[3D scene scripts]
___

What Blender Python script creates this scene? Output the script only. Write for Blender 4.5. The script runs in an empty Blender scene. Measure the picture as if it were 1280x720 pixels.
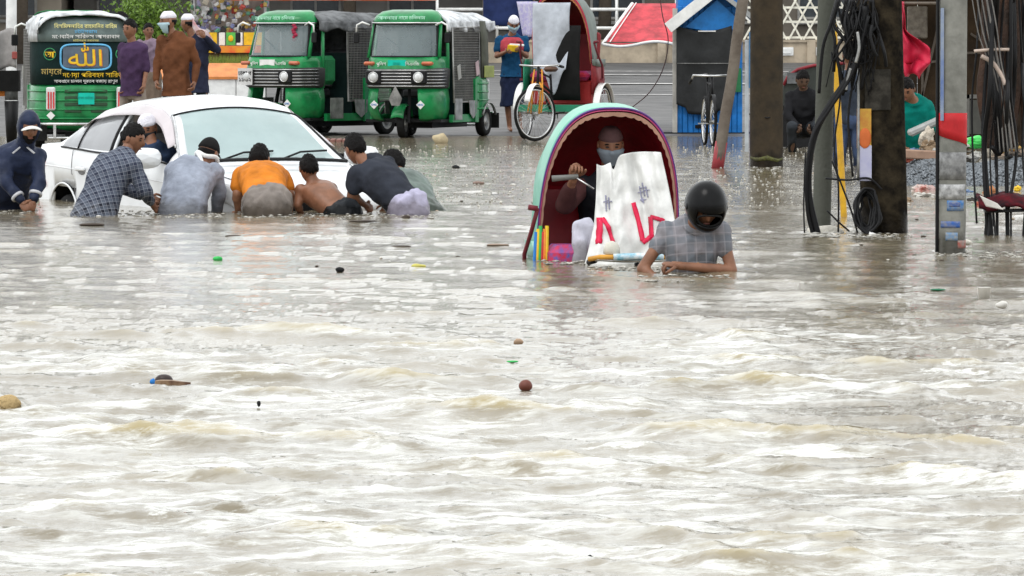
import bpy, bmesh, math, random
import numpy as np
from mathutils import Vector, Matrix, Quaternion, noise
random.seed(7)
PI = math.pi
R = math.radians
scene = bpy.context.scene
COL = scene.collection

# ------------------------------------------------------------------ camera
F = 7000.0          # focal length in pixels of the 1280 px wide photograph
YH = 44.5           # row of the horizon
HC = 1.45           # camera height above the flood water
cam_data = bpy.data.cameras.new('camera')
cam = bpy.data.objects.new('camera', cam_data)
COL.objects.link(cam)
cam_data.sensor_width = 36.0
cam_data.lens = F / 1280.0 * 36.0
cam_data.clip_start = 0.5
cam_data.clip_end = 2000.0
cam.location = (0, 0, HC)
cam.rotation_euler = (R(90) - math.atan((360 - YH) / F), 0, 0)
scene.camera = cam

# ------------------------------------------------------------------ sky and sun (overcast)
SUN_EL, SUN_AZ = R(60), R(215)
world = bpy.data.worlds.new('World')
scene.world = world
world.use_nodes = True
wn, wl = world.node_tree.nodes, world.node_tree.links
wn.clear()
sky = wn.new('ShaderNodeTexSky')
sky.sky_type = 'NISHITA'
sky.sun_disc = False
sky.sun_elevation = SUN_EL
sky.sun_rotation = SUN_AZ
sky.air_density = 1.0
sky.dust_density = 4.0
sky.ozone_density = 1.0
hsv = wn.new('ShaderNodeHueSaturation')
hsv.inputs['Saturation'].default_value = 0.12
hsv.inputs['Value'].default_value = 1.0
bg = wn.new('ShaderNodeBackground')
bg.inputs['Strength'].default_value = 0.15
wo = wn.new('ShaderNodeOutputWorld')
wl.new(sky.outputs['Color'], hsv.inputs['Color'])
# overcast: an even cloud deck with soft lighter and darker banks over the clear sky
tcw = wn.new('ShaderNodeTexCoord'); cn = wn.new('ShaderNodeTexNoise'); cn.inputs['Scale'].default_value = 3.0; cn.inputs['Detail'].default_value = 4
wl.new(tcw.outputs['Generated'], cn.inputs['Vector'])
cr = wn.new('ShaderNodeMapRange'); cr.inputs['From Min'].default_value = 0.3; cr.inputs['From Max'].default_value = 0.7
cr.inputs['To Min'].default_value = 8.6; cr.inputs['To Max'].default_value = 11.8
wl.new(cn.outputs['Fac'], cr.inputs['Value'])
cc = wn.new('ShaderNodeVectorMath'); cc.operation = 'SCALE'; cc.inputs[0].default_value = (0.97, 1.0, 1.015)
wl.new(cr.outputs['Result'], cc.inputs['Scale'])
cm = wn.new('ShaderNodeMix'); cm.data_type = 'RGBA'; cm.inputs['Factor'].default_value = 0.8
wl.new(hsv.outputs['Color'], cm.inputs['A']); wl.new(cc.outputs['Vector'], cm.inputs['B'])
wl.new(cm.outputs['Result'], bg.inputs['Color'])
wl.new(bg.outputs['Background'], wo.inputs['Surface'])
sun_data = bpy.data.lights.new('sun', 'SUN')
sun_data.energy = 0.6
sun_data.angle = R(25)
sun_data.color = (1.0, 0.97, 0.93)
sun = bpy.data.objects.new('sun', sun_data)
COL.objects.link(sun)
# the sun stands behind and to the left of the camera
sd = Vector((math.sin(SUN_AZ) * math.cos(SUN_EL), math.cos(SUN_AZ) * math.cos(SUN_EL), math.sin(SUN_EL)))
sun.rotation_euler = (-sd).to_track_quat('-Z', 'Y').to_euler()
scene.view_settings.view_transform = 'Standard'
scene.view_settings.look = 'None'
scene.view_settings.gamma = 1.0
scene.view_settings.exposure = 0.24
scene.render.engine = 'CYCLES'
scene.cycles.max_bounces = 6
scene.cycles.transparent_max_bounces = 12

# ------------------------------------------------------------------ helpers
def P(px, py, s, dd=0.0):
    """place on the line through photograph pixel (px,py); s = local scale in px per metre, dd = extra depth in metres"""
    d = F / s + dd
    k = F / d
    return Vector(((px - 640) / k, d, HC - (py - YH) / k))

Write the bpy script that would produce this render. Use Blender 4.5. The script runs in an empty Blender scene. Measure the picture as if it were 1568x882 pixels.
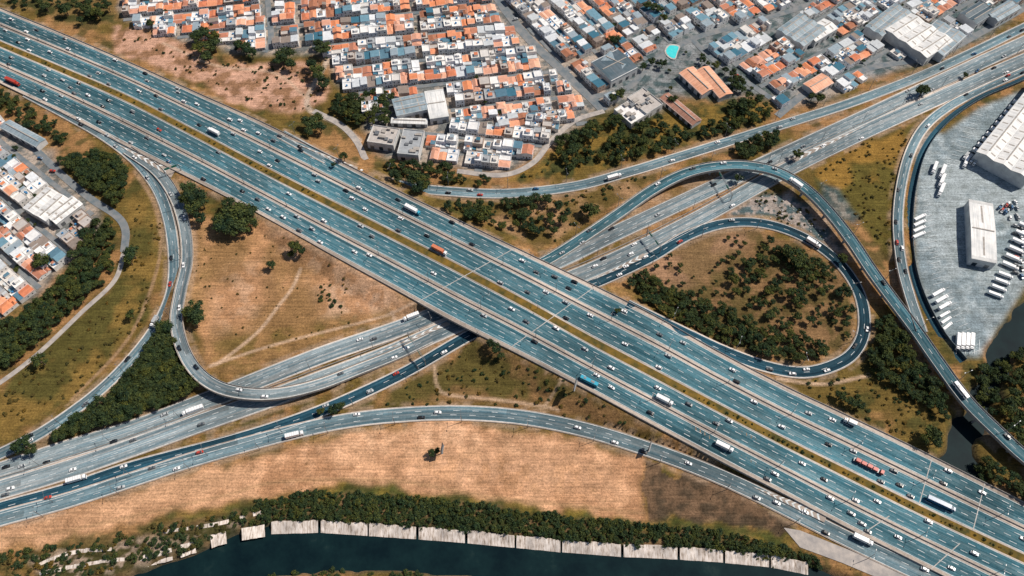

___

*TO BE DONE*
Retype each entry precisely. Skip images entirely.

*EXPECTED ANSWER*
What Blender Python script creates this scene? Output the script only. Write for Blender 4.5. The script runs in an empty Blender scene. Measure the picture as if it were 1280x720 pixels.
import bpy, bmesh, math, random
import numpy as np
from mathutils import Vector, Matrix, Quaternion, noise
random.seed(7)
PI = math.pi
R = math.radians
scene = bpy.context.scene
COL = scene.collection

# ------------------------------------------------------------------ camera
F = 7000.0          # focal length in pixels of the 1280 px wide photograph
YH = 44.5           # row of the horizon
HC = 1.45           # camera height above the flood water
cam_data = bpy.data.cameras.new('camera')
cam = bpy.data.objects.new('camera', cam_data)
COL.objects.link(cam)
cam_data.sensor_width = 36.0
cam_data.lens = F / 1280.0 * 36.0
cam_data.clip_start = 0.5
cam_data.clip_end = 2000.0
cam.location = (0, 0, HC)
cam.rotation_euler = (R(90) - math.atan((360 - YH) / F), 0, 0)
scene.camera = cam

# ------------------------------------------------------------------ sky and sun (overcast)
SUN_EL, SUN_AZ = R(60), R(215)
world = bpy.data.worlds.new('World')
scene.world = world
world.use_nodes = True
wn, wl = world.node_tree.nodes, world.node_tree.links
wn.clear()
sky = wn.new('ShaderNodeTexSky')
sky.sky_type = 'NISHITA'
sky.sun_disc = False
sky.sun_elevation = SUN_EL
sky.sun_rotation = SUN_AZ
sky.air_density = 1.0
sky.dust_density = 4.0
sky.ozone_density = 1.0
hsv = wn.new('ShaderNodeHueSaturation')
hsv.inputs['Saturation'].default_value = 0.12
hsv.inputs['Value'].default_value = 1.0
bg = wn.new('ShaderNodeBackground')
bg.inputs['Strength'].default_value = 0.15
wo = wn.new('ShaderNodeOutputWorld')
wl.new(sky.outputs['Color'], hsv.inputs['Color'])
# overcast: an even cloud deck with soft lighter and darker banks over the clear sky
tcw = wn.new('ShaderNodeTexCoord'); cn = wn.new('ShaderNodeTexNoise'); cn.inputs['Scale'].default_value = 3.0; cn.inputs['Detail'].default_value = 4
wl.new(tcw.outputs['Generated'], cn.inputs['Vector'])
cr = wn.new('ShaderNodeMapRange'); cr.inputs['From Min'].default_value = 0.3; cr.inputs['From Max'].default_value = 0.7
cr.inputs['To Min'].default_value = 8.6; cr.inputs['To Max'].default_value = 11.8
wl.new(cn.outputs['Fac'], cr.inputs['Value'])
cc = wn.new('ShaderNodeVectorMath'); cc.operation = 'SCALE'; cc.inputs[0].default_value = (0.97, 1.0, 1.015)
wl.new(cr.outputs['Result'], cc.inputs['Scale'])
cm = wn.new('ShaderNodeMix'); cm.data_type = 'RGBA'; cm.inputs['Factor'].default_value = 0.8
wl.new(hsv.outputs['Color'], cm.inputs['A']); wl.new(cc.outputs['Vector'], cm.inputs['B'])
wl.new(cm.outputs['Result'], bg.inputs['Color'])
wl.new(bg.outputs['Background'], wo.inputs['Surface'])
sun_data = bpy.data.lights.new('sun', 'SUN')
sun_data.energy = 0.6
sun_data.angle = R(25)
sun_data.color = (1.0, 0.97, 0.93)
sun = bpy.data.objects.new('sun', sun_data)
COL.objects.link(sun)
# the sun stands behind and to the left of the camera
sd = Vector((math.sin(SUN_AZ) * math.cos(SUN_EL), math.cos(SUN_AZ) * math.cos(SUN_EL), math.sin(SUN_EL)))
sun.rotation_euler = (-sd).to_track_quat('-Z', 'Y').to_euler()
scene.view_settings.view_transform = 'Standard'
scene.view_settings.look = 'None'
scene.view_settings.gamma = 1.0
scene.view_settings.exposure = 0.24
scene.render.engine = 'CYCLES'
scene.cycles.max_bounces = 6
scene.cycles.transparent_max_bounces = 12

# ------------------------------------------------------------------ helpers
def P(px, py, s, dd=0.0):
    """place on the line through photograph pixel (px,py); s = local scale in px per metre, dd = extra depth in metres"""
    d = F / s + dd
    k = F / d
    return Vector(((px - 640) / k, d, HC - (py - YH) / k))

Write the bpy script that would produce this render. Use Blender 4.5. The script runs in an empty Blender scene. Measure the picture as if it were 1568x882 pixels.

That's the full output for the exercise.